Je ne suis pas surpris de leur résistance; peut-être ont-ils senti obscurément que l'inconscient se rit des principes, de l'art des épithètes et de l'artifice des trois jets gradués. Que le travail intellectuel, et en particulier le travail d'écrire, échappe en très grande partie à l'autorité de la conscience, si M. Albalat l'avait su il aurait été moins imprudent et n'aurait pas divisé les qualités d'un écrivain en deux sortes: les qualités naturelles et les qualités que l'on peut acquérir,—comme si une qualité, c'est-à-dire une manière d'être et de sentir, était quelque chose d'extérieur et qui se surajoute comme une couleur ou une odeur! On devient ce que l'on est, et cela sans même le vouloir et malgré toute volonté adverse. La plus longue patience ne peut changer en imagination visuelle une imagination aveugle; et celui qui voit le paysage dont il transpose l'aspect en écritures, si son oeuvre est gauche, elle est meilleure encore, telle, qu'après les retouches d'un correcteur dont la vision est nulle ou profondément différente. «Mais le trait de force, il n'y a que le maître qui le donne.» Cela décourage Pécuchet. Le trait du maître en écritures d'art, même de force, est nécessairement celui qu'il ne fallait pas appuyer; ou bien, le trait souligne le détail qu'il est d'usage de faire valoir et non celui qui avait frappé l'oeil intérieur, inhabile mais sincère, de l'apprenti. Cette vision presque toujours inconsciente, M. Albalat l'abstrait et il définit le style «l'art de saisir la valeur des mots et les rapports des mots entre eux»; et le talent, d'après lui, consiste, «non pas à se servir sèchement des mots, mais à découvrir les nuances, les images, les sensations qui résultent de leurs combinaisons».
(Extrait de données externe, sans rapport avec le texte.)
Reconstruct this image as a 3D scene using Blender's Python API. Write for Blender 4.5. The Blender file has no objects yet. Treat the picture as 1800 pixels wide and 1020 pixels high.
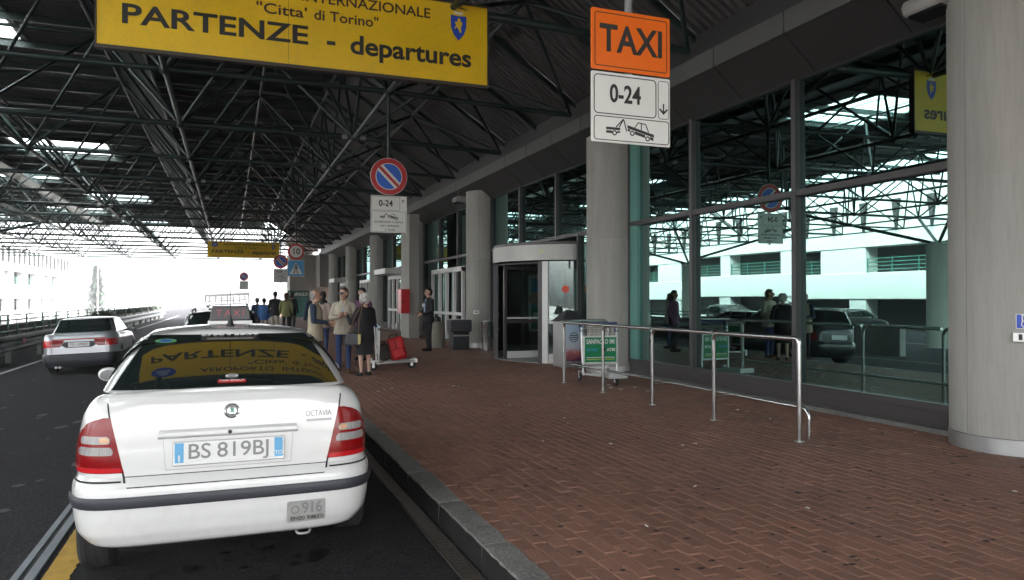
import bpy, bmesh, math, random
from mathutils import Vector, Matrix, Quaternion
random.seed(7)
R = math.radians
PI = math.pi
scene = bpy.context.scene
COL = scene.collection

# ------------------------------------------------------------------ camera
CAM_H = 1.66
YAW = math.atan(496 / 1300.0)
cam_data = bpy.data.cameras.new('camera')
cam = bpy.data.objects.new('camera', cam_data)
COL.objects.link(cam)
cam_data.sensor_width = 36.0
cam_data.lens = 26.0
cam_data.clip_start = 0.05
cam_data.clip_end = 4000
cam.location = (0, 0, CAM_H)
cam.rotation_euler = (R(90 + math.degrees(math.atan(16 / 1300.0))), 0, -YAW)
scene.camera = cam

# ------------------------------------------------------------------ sky, sun, exposure
SUN_EL, SUN_AZ = R(55), R(118)
world = bpy.data.worlds.new('World')
scene.world = world
world.use_nodes = True
wn = world.node_tree.nodes
wl = world.node_tree.links
wn.clear()
w_out = wn.new('ShaderNodeOutputWorld')
w_bg = wn.new('ShaderNodeBackground')
w_sky = wn.new('ShaderNodeTexSky')
w_sky.sky_type = 'NISHITA'
w_sky.sun_disc = False
w_sky.sun_elevation = SUN_EL
w_sky.sun_rotation = SUN_AZ
w_sky.dust_density = 4.0
w_sky.air_density = 1.0
w_hs = wn.new('ShaderNodeHueSaturation')
w_hs.inputs['Saturation'].default_value = 0.12
wl.new(w_sky.outputs[0], w_hs.inputs['Color'])
wl.new(w_hs.outputs[0], w_bg.inputs['Color'])
w_bg.inputs['Strength'].default_value = 0.15
wl.new(w_bg.outputs[0], w_out.inputs[0])

sun_d = bpy.data.lights.new('sun', 'SUN')
sun_d.energy = 1.5
sun_d.angle = R(14)
sun_d.color = (1.0, 0.97, 0.92)
sun = bpy.data.objects.new('sun', sun_d)
COL.objects.link(sun)
sun.rotation_euler = (R(90) - SUN_EL, 0, PI - SUN_AZ)
sun.location = (-20, -20, 40)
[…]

Nous voilà donc dans le verbalisme pur, dans la région idéale des signes. Il s'agit de manier les signes et de les ordonner selon des dessins qui donnent l'illusion d'être représentatifs du monde des sensations. Ainsi pris à rebours le problème est insoluble; il peut arriver, puisque tout arrive, que de telles combinaisons de mots soient évocatrices de la vie et même d'une vie déterminée, mais le plus souvent la combinaison restera inerte; la forêt se pétrifie; une critique du style devait commencer par une critique de la vision intérieure, par un essai sur la formation des images. Il y a bien deux chapitres sur les images dans le livre de M. Albalat, mais tout à la fin; et ainsi le mécanisme du langage est démontré à rebours, puisque le premier pas est l'image et le dernier l'abstraction. Une bonne analyse des procédés naturels du style commencerait à la sensation pour aboutir à l'idée pure,—si pure qu'elle ne correspond à rien, non seulement de réel, mais de figuratif.